A Year in Review 2022 - Top Five Privacy Developments in Canada

  • January 18, 2023
  • Roland Hung (Torkin Manes LLP)

It has been an eventful year for privacy law in Canada. In 2022, the Canadian privacy landscape saw significant changes, as stakeholders at all levels recognized the need to keep up with a data-driven world. This article summarizes the top five recent developments that businesses and stakeholders should be aware of.

1. Bill C-27 Attempts to Modernize the Federal Private Sector Privacy Legislation

On June 16, 2022, Bill C-27, An Act to enact the Consumer Privacy Protection Act, the Personal Information and Data Protection Tribunal Act and the Artificial Intelligence and Data Act and to make consequential and related amendments to other Acts, also known as the Digital Charter Implementation Act, 2022 (“Bill C-27” or the “Bill”), received its first reading in Parliament. Bill C-27 attempts to modernize and strengthen Canada’s private sector privacy legislation.

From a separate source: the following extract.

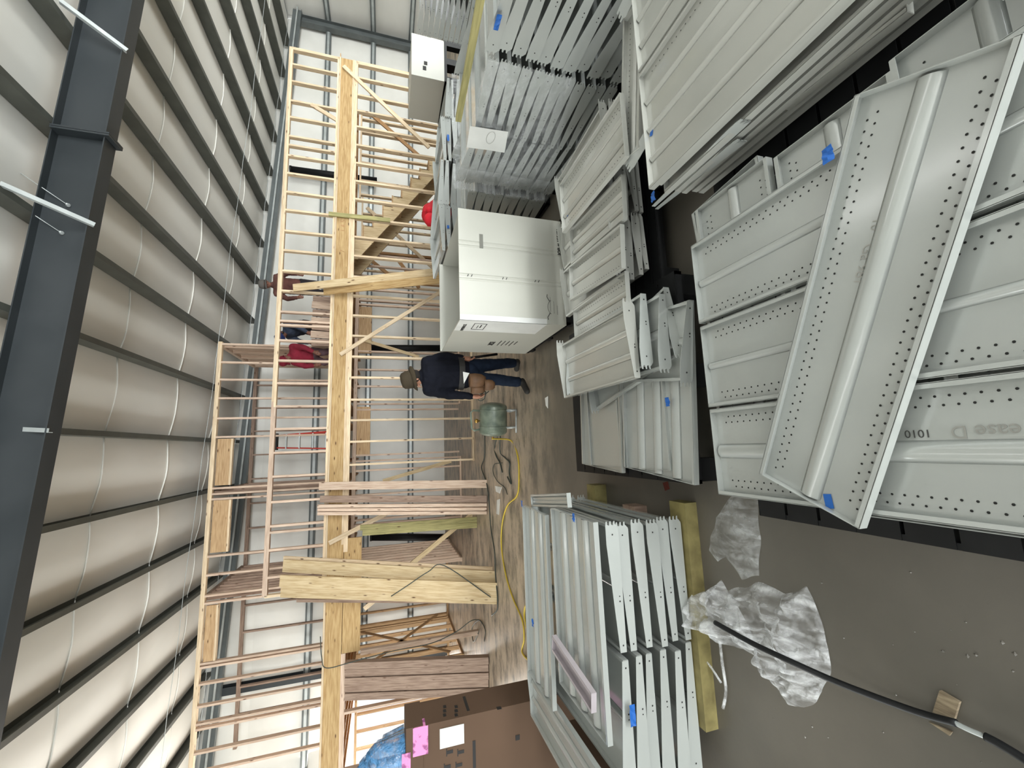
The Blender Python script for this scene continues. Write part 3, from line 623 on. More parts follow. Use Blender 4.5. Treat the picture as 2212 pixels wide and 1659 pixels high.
for s_, q_, sz, m_ in (('ease D', (2205, 915), .045, PEN), ('1010', (2010, 928), .030, DPEN)):
    p_ = pz(q_[0], q_[1], TOPZ-.029); text(s_, sz, 'handwriting', a3, Matrix.Translation((p_.x, p_.y, TOPZ-.0295)) @ Matrix.Rotation(PI/2, 4, 'Z'), m_, .0003)
# crosswise layers below
for lay, z in ((1, .335), (2, .27), (3, .215)):
    for k, Y in enumerate((1.29, .88, .50)):
        shelf('crosswise pale shelf, %s layer under the nearest stack top, %s' % (('first', 'second', 'third')[lay-1], ('far row', 'middle row', 'near row')[k]),
              (.42+.03*((lay+k) % 2)-.02*lay, Y-.02*lay, z), 0 if k != 1 else PI, 1.26, .38, 1, 2 if lay == 1 else 0, up=1, group='crosswise shelves in the nearest stack')
base = shelf('rusty-cornered pale shelf peeking out left under the nearest stack', (.45, 1.27, .305), .09, 1.30, .38, 0, 0, up=1)
# far right upper shelf at frame edge
shelf('pale perforated shelf at the right end of the nearest stack beyond the skewed shelf', (1.27, .22, .47), .18, .62, .50, 0, 3, up=1)
# --- stack E: right, further
pallet('black pallet under the right stack of ribbed shelves', 1.16, 2.42, .34, 1.56, .14)
EX = [(1.215, 1.845), (1.862, 2.49)]
EZ = .50
nm3 = ('nearest the aisle with a dot of blue tape', 'furthest from the aisle')
for k, (a, c) in enumerate(EX):
    shelf('bright ribbed shelf on the right stack, %s' % nm3[k], ((a+c)/2, .955, EZ), PI/2, 1.22, c-a, 3, 1, m=SHELF2, up=1, rh=.7, tapes=[(.585, .02, .018, 1.2)] if k == 0 else (), group='top shelves of the right stack')
for lay in range(6):
    z = EZ-.035-.052*lay
    for k, (a, c) in enumerate(((1.20+.008*lay if lay != 0 else 1.235, 1.80), (1.86, 2.44))):
        shelf('ribbed shelf, %s layer under the top of the right stack, %s' % (ORD[lay] if lay else 'first', ('aisle side', 'far side')[k]), ((a+c)/2, .95+.012*(lay % 2), z), (0, PI)[k]+.0*lay if False else PI/2*0+PI/2, 1.2, c-a, 3 if lay == 0 else 1, 0, m=SHELF2, up=1, br=.6 if lay in (1, 3) else 0, group='lower shelves of the right stack')
# bracket plates fanning from the aisle side of E
def plate(label, p0, p1, h, m=SHELF, taper=.5, nm='shelf_bracket', side=(0, 0, 1)):
    p0, p1 = Vector(p0), Vector(p1); L = (p1-p0).length; M = frame(p0, p1, side)
    pr = [(0, 0), (h*taper, 0), (h, L-.04)]
    for k in range(3): zz = h*(1-.32*k); pr += [(zz, L), (zz-.004, L+.022), (zz-.016, L+.022), (zz-.018, L)]
    pr += [(0, L-.02)]
    Ma = M @ Matrix(((1, 0, 0, 0), (0, 0, 1, -.0015), (0, 1, 0, 0), (0, 0, 0, 1))); Mb = M @ Matrix(((1, 0, 0, 0), (0, 0, 1, .0015), (0, 1, 0, 0), (0, 0, 0, 1)))
    o = put(nm, MB().sweep([(p[0], p[1]) for p in pr], Ma, Mb).mesh(nm, m)); return tag(o, label, 'bracket')
plate('white tapered shelf bracket with hooks on the aisle side of the right stack', pz(1415, 446, .37), pz(1614, 270, .41), .055, taper=.35)
plate('second white shelf bracket under the hooked one at the right stack', pz(1422, 452, .31), pz(1606, 312, .34), .055, taper=.35)
a = pz(1352, 365, .5); plate('white hooked bracket poking out beyond the taped corner of the right stack', (1.60, 1.40, .46), (a.x, a.y, .46), .07, taper=.8, side=(1, .3, .2))
a = pz(1330, 40, .55); plate('white hooked bracket poking out at the far end of the right stack', (2.35, 1.45, .5), (a.x, a.y, .5), .09, taper=.8, side=(1, .3, .2))
quad_later = ('pale perforated shelf standing out low under the right stack beside the gap', ((1688, 135), (1900, -70), (2030, -15), (1702, 228)), .30, 0, 3)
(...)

Bill C-27 was raised for debate at second reading in the House of Commons on November 4, 2022. In his opening address, Minister François Phillipe Champagne indicated the government’s intention to pass Bill C-27 swiftly “by Christmas.” Meanwhile, House members from other parties were united by their emphasis on slowing the process down to ensure that Bill C-27 is reviewed with appropriate time and attention. Bill C-27 received another debate at second reading on November 28, 2022. In response to concerns about rushing Bill C-27 to the Committee prematurely, the Speaker of the House made a ruling midway directing that the Artificial Intelligence and Data Act (discussed below) will be voted on separately from the other two Acts in the Bill. 

If Bill C-27 is passed, the measures it introduces will bring Canadian privacy law into closer alignment with the European Union’s (the “EU”) General Data Protection Regulation (the “GDPR”), and Québec’s privacy reforms introduced by the recently-enacted Bill 64 (described below). By bringing our privacy legislation in line with the GDPR and Bill 64, Canada will likely be able to maintain its adequacy status under the GDPR and be considered a substantially similar jurisdiction under Bill 64. This will allow Canadian businesses to transfer personal information from the EU and Québec to Canada and provinces outside of Québec without additional data protection safeguards.

Any benefits Bill C-27 offers to Canadian businesses by making it easier to do business in the EU and Québec are matched by higher standards for privacy compliance and more severe penalties for non-compliance. Among the most significant changes, Bill C-27 would introduce a new Personal Information and Data Protection Tribunal (the “Tribunal”) to review decisions issued by the Office of the Privacy Commissioner of Canada (the “OPC”). Based on its findings, the Tribunal would be authorized to impose administrative monetary penalties of up to $10 million or three percent of the offending organization’s global gross revenues.

The most serious violations of the new legislation, such as knowingly using de-identified information to identify an individual, failing to maintain records of security breaches, or obstructing an investigation carried out by the OPC, would constitute offences punishable, upon prosecution, with a fine of up to $25 million or five percent of the organization’s gross global revenues. Notably, the Bill would also provide individuals who suffer a loss or injury due to an organization’s non-compliance with a right to bring an action for damages.

If Bill C-27 comes into effect, its heavy administrative penalties and fines will provide all the more reason for Canadian businesses to invest in protecting personal information and to ensure that their processes and procedures remain in compliance with Canadian privacy legislation. Possible non-compliance is not worth the risk.